On Tuesday, January 16, the Fallbrook Union Elementary School District (FUESD) board of directors endorsed a move by the district to apply for Community Day School status for its existing Opportunity Program. If approved, the designation would result in an additional per-pupil funding of about $5,000, according to District Superintendent Janice Schultz in a presentation December 4.

The Opportunity Program, in existence since the mid-1990s, operates out of the Iowa Street School facility but is not part of its home school outreach. According to Assistant Superintendent Jim Whitlock, approval of the application is nothing more than a shift in funding and will not disrupt the existing program.

The California Department of Education says, “Opportunity Education schools, classes and programs are established to provide additional support for students who are habitually truant from instruction, irregular in attendance, insubordinate, disorderly while in attendance or failing academically.”

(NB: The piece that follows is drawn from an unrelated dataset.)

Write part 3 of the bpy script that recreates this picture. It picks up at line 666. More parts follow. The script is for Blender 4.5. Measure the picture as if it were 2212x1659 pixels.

A Community Day School is slightly different in that its primary objective is to serve the needs of high-risk students, including those referred by expulsion, probation or a School Attendance Review Board. The programs apply to grades one through 12 and are an alternative that places students in a small, supportive environment with specialized curriculum, often necessary when a child falls behind due to disciplinary problems. At the Fallbrook district, the same curriculum taught to the seventh and eighth grade students at Potter, for example, is offered to seventh and eighth grade students attending the Opportunity Program because “it’s often the students who get behind academically who are the ones who get in trouble,” Whitlock says.

The objective of an Opportunity Program is to help a student return to traditional classes. When placed in small classes of 12 to 15 members with an instructional aide, students at Potter frequently have success they can’t find in a larger class. “I don’t think [some students] would even have passed eighth grade without the Opportunity Program,” Whitlock adds. “It’s remarkable how well kids behave once they’ve been through the program.” Although the program name may change, its description and benefits to its students will not.

Adding an additional funding source for the district Opportunity Program will enable them to break the existing program into two class sections: a new one for upper intermediate learners in fifth and sixth grades and its existing classes for seventh and eighth grade students. At present, students from fifth through eighth grades are in classes together; however, when separated it will enable teachers to more closely focus on the needs of the individual grade levels.

Students who successfully complete the program have an improved self image and better skills for scholastic success and achieve the ability to assume responsibility for their own learning and behavior in the regular school program.

The home school education program at Iowa Street School is not affected by the application for Community Day School status, nor will its activities and curriculum be disrupted.